If there’s been a safe bet to win the SEC East over the past decade, it has always been the Gators. Not so much this year though. After a rough (by their standards) season in 2010, Florida lost their head coach when Urban Meyer decided to hang it up again, and actually did it this time. Will Muschamp is a highly regarded guy, but it is going to take some time for him to settle in. Charlie Weiss is an outstanding offensive coordinator, but I’m curious how well the Gators will adapt to his notoriously complicated playbook. Let’s be honest here, Florida and Notre Dame do not have the same type of player and I can see the Gators struggling to transition from a spread offense to a pro-style attack. Brantley has time to turn things around, but I think even Florida fans would say he’s been underwhelming thus far in his career. Take all of that and add losing 17+ players to graduation or the NFL and some offseason attrition and the Gators will struggle more than a lot of people think.

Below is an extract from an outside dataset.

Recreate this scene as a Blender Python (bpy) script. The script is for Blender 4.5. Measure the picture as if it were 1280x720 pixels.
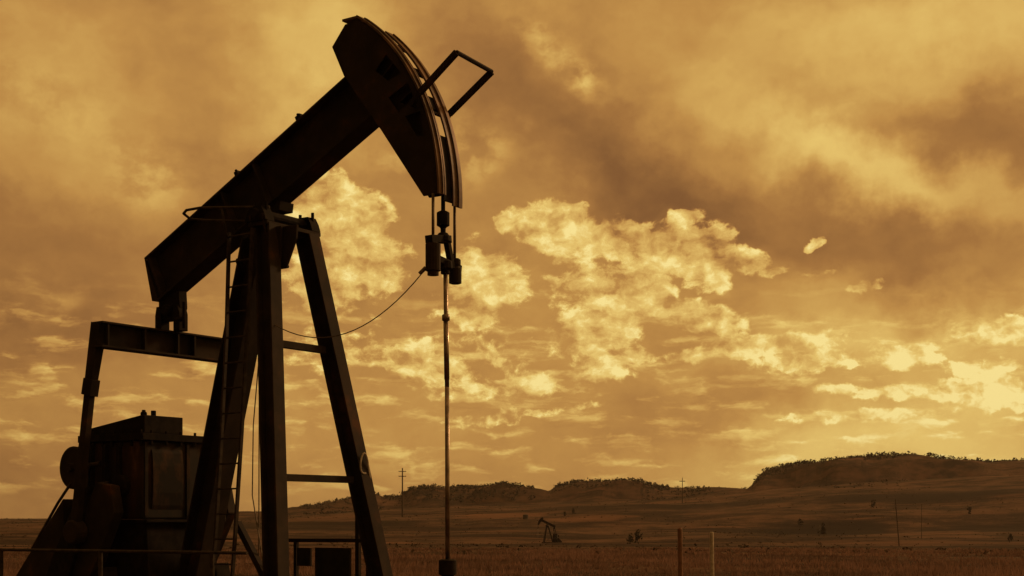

As Kentucky will find out this year, changing schemes is tough and Georgia will be in their second year of transition to the 3-4 defense. The staff has been recruiting players that fit the new scheme but for the next year or two will be playing with guys that were originally projected for the 4-3 defense. Talent alone may float the defense again this year, but things are not going to be easy for the unit. The Bulldogs’ offense is looking to be in trouble this year. Aaron Murray looks like he’s going to be a fantastic quarterback and Orson Charles is one of the best tight ends in the country, but the rest of the offense is surrounded by question marks. The offensive line is young and unproven. Georgia lost both of their top receivers from last season including one of the most talented receivers to ever play in the SEC in A.J. Green. Then this offseason, Washaun Ealey elected to leave the program shortly before Caleb King was found to be academically ineligible. Georgia better hope that Crowell is as good as advertised, because he’ll probably be starting in the SEC as a true freshman. Add to all of that, the fact that Mark Richt might be sitting on the hottest seat in the country and its tough to tell what the Bulldogs are capable of this season.

Oh, now you don’t think I’m crazy anymore do you? Like I said in this week’s podcast, the SEC East is in dismay and ANYONE could take the conference this year. All that being said, Kentucky’s window to move up in the SEC is only going to be open for a short time. Tennessee is going to improve, Florida will shake things out, Georgia will be back to form, and look out for Vanderbilt. If the Cats want to take a couple steps up the ladder, it has to start this year. If the chips fall the right way for the Cats, this could be the year we all look back at and say “It all started there.” While I’ll admit that the odds are still going to be very long for Kentucky to take the crown in the East, this is the best chance the Cats will have had in the past 10+ years. I’ll do a more in depth preview of each
team on UK’s schedule later this summer, but this is something for you to chew on right now.